Officials considering longer school days



The NEA has no official opinion on extending the school day.
BOSTON (AP) -- School principal Robin Harris used to see the clock on her office wall as the enemy, its steady ticking a reminder that time was not on her side.
But these days Harris smiles when the clock hits 1:55 p.m. There are still two more hours in the school day -- two more hours to teach math and reading, art and drama.
Harris runs Fletcher-Maynard Academy, a combined public elementary and middle school in Cambridge, Mass., that is experimenting with an extended, eight-hour school day.
"It has sort of loosened up the pace," Harris said. "It's not as rushed and frenzied."
The school, which serves mostly poor, minority pupils, is one of 10 in the state experimenting with a longer day as part of a 6.5 million program.
While Massachusetts is leading in putting in place the longer-day model, lawmakers in Minnesota, New Mexico, New York and Washington, D.C., also have debated whether to lengthen the school day or year.
In addition, individual districts such as Miami-Dade in Florida are experimenting with added hours in some schools.
On average, U.S. pupils go to school 6.5 hours a day, 180 days a year, fewer than in many other industrialized countries, according to a report by the Education Sector, a Washington-based think tank.
One model that traditional public schools are looking to is the Knowledge is Power Program, which oversees public charter schools nationwide.
Those schools typically serve low-income middle-school pupils, and their test scores show success. Pupils generally go from 7:30 a.m. to 5 p.m. during the week and for a few hours every other Saturday. They also go to school for several weeks in the summer.
That amounts to at least 50 percent more instructional time for pupils in such programs than in traditional public schools, according to the report.
The extended-day schedule costs on average about 1,200 extra per pupil, program spokesman Stephen Mancini said.
Massachusetts is spending about an extra 1,300 per pupil on its extended-day effort.
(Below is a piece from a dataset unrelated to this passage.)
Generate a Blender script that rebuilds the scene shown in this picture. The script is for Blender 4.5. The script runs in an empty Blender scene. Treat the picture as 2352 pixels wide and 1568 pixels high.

Most of the extra cost goes into added pay for teachers. At Fletcher-Maynard, senior teachers can make up to 20,000 more per year for the extended hours, Harris said. Not all of the school's teachers have opted to work longer hours.
The National Education Association, the largest teacher's union, has no official opinion on extending the school day.
But its president, Reg Weaver, said teachers probably would support the idea if, like in Massachusetts, they could choose whether to work the longer hours.
He also said teachers must be adequately compensated and should have a say in setting the goals of any such effort.
No Child Left Behind
An important impetus for the debate around extending school hours is the federal No Child Left Behind law.
The five-year-old law requires annual testing in reading and math for grades three through eight, and again in high school. All pupils are expected to be working on grade level by 2014.
Schools that fail to meet annual benchmarks are labeled as needing improvement and have to take steps to address the problem.
Up against such a tough requirement, extending the day makes sense, Harris said. "If you want kids to read, and you want to teach them how to read, they have to have time reading," she said.
Kathy Christie, a policy analyst at the Denver-based Education Commission of the States, said that law "has put enough pressure on more people to realize that the traditional school day is not enough to catch kids up."
Christie, whose Denver-based nonprofit focuses on school reform, added, "You can't keep taking away recess."
Schools that are experimenting with longer days are adding more down time and enrichment courses, as well as reading and math.
At Edwards Middle School, an extended-day school in Boston, pupils are staging musicals, designing book covers for favorite novels and coming up with new cheers to boost school spirit -- an activity favored by 13-year-old Janice Tang.
"This is a class where I can express myself, be active," Tang said one afternoon after she pumped her arms in the air during a girls-only class that incorporates cheering with topics such as sex education and discouraging smoking. "It's very cool, and I have fun a lot."